The Founding of Westmont
In 1945, Montecito Became Home to the Christian College

Westmont College is largely the result of one woman’s vision. In August 1937, Ruth Kerr awoke from a sound sleep. God had spoken to this deeply religious woman and had told her the time was right to open a Bible school. This was the beginning of Westmont College.
Ruth Kerr became president of the Kerr Glass Manufacturing Company (anyone who does canning or preserving should recognize the name) in 1930, five years after her husband’s death. Using funds from her successful company, she opened the Bible Missionary Institute in Los Angeles in 1937 with 72 students and 16 staff. Two years later, the school added some liberal arts courses and changed its name to Western Bible College. The metamorphosis continued the following year under the leadership of Dr. Wallace L. Emerson. The school moved to larger facilities in Los Angeles, became a four-year liberal arts college built upon Christian principles, and changed its name one last time to Westmont College. Why Westmont? According to Emerson, because the “name sounded all right.” Classes began in the fall of 1940 with a faculty of 33 and with 85 students.

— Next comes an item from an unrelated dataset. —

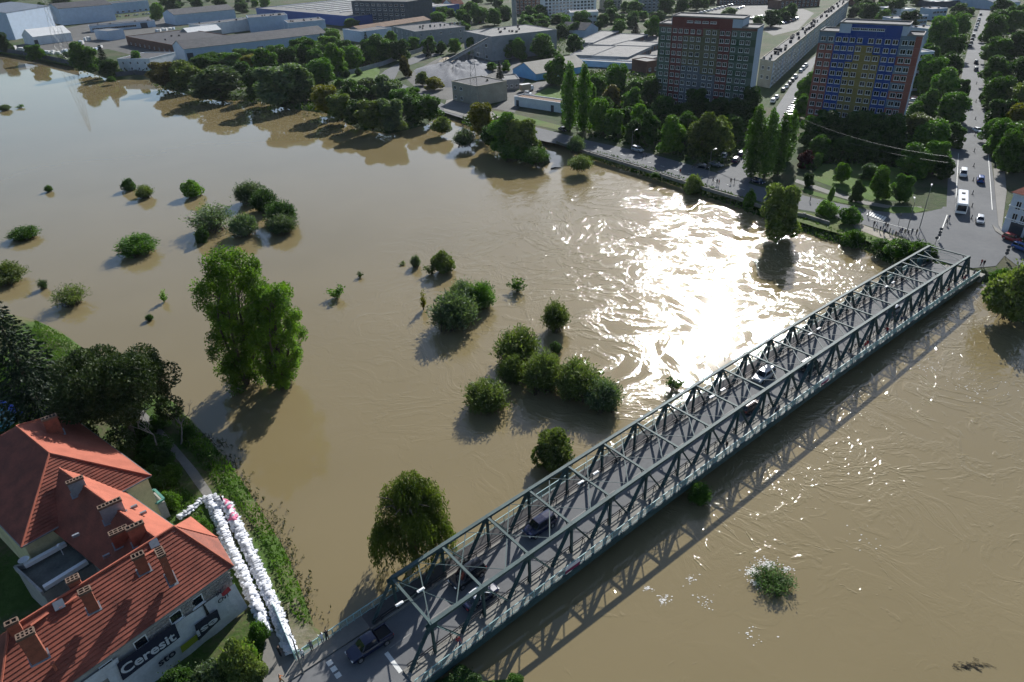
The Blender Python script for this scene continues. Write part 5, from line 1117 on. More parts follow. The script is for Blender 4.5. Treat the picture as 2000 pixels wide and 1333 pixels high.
# the long slab
s0, s1 = at(1478, 168, GZ), at(1503, 173, GZ); sv = at(1652, 34, GZ)-s1
t = B('long_apartment_slab', 'very long five-storey apartment slab running away between the towers', 'apartment block', (1478, 168), (1503, 173), 117, 10, W_BEIGE, R_GREY, 'flat', dv=sv, wins=(3, 2, 1.4, 1.5, (.05, .95, 4.5, 4)))
hs_ = height_to(s0, 117); d2 = sv.normalized(); nrm = Vector((-d2.y, d2.x, 0)); nrm = nrm if nrm.x > 0 else -nrm; nc = 44
for r in range(5):
    for c in range(nc):
        P = s1+sv*(c+.5)/nc+nrm*.03; P.z = GZ+1.6+r*(hs_-1.2)/5
        if c % 4 == 1: window(t, P, d2, sv.length/nc*.42, 1.5, 2)
        else: window(t, P, d2, sv.length/nc*.62, 1.6, 3)
for c in range(12):
    P = s1+sv*(c+.02)/12+nrm*.12; mb = MB(); mb.box((P.x, P.y, GZ+hs_/2), (.35, .3, hs_-.4), 0, d2, nrm); mb.build('pilaster', W_BLUE, t)
for k in range(54):
    c = s1+sv*random.uniform(.01, .97)+(s0-s1)*random.uniform(.15, .85); mb = MB(); s = random.uniform(.9, 1.8); mb.box((c.x, c.y, GZ+hs_+.7), (s, s*.7, 1.3), 0, d2, nrm); mb.box((c.x, c.y, GZ+hs_+1.4), (s+.3, s*.7+.3, .12), 0, d2, nrm); mb.build('roof_vent', R_DARK, t)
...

These were lean years. The library was initially developed by purchasing volumes at used book stores and estate sales. Faculty was not always paid; at one point Dr. Emerson sold his car to help pay his teachers. Still, enrollment grew during the war years, with more than 300 students attending by 1946. The college had outgrown its campus, and in 1944, Westmont purchased a former golf course in Altadena to develop a new home. Neighbors objected; they wanted the course to become a public park, and there were concerns over traffic, parking, and noise. There may also have been a racial element involved, for Westmont enrolled students of all races, and the proposed new campus was in a strictly all-white neighborhood.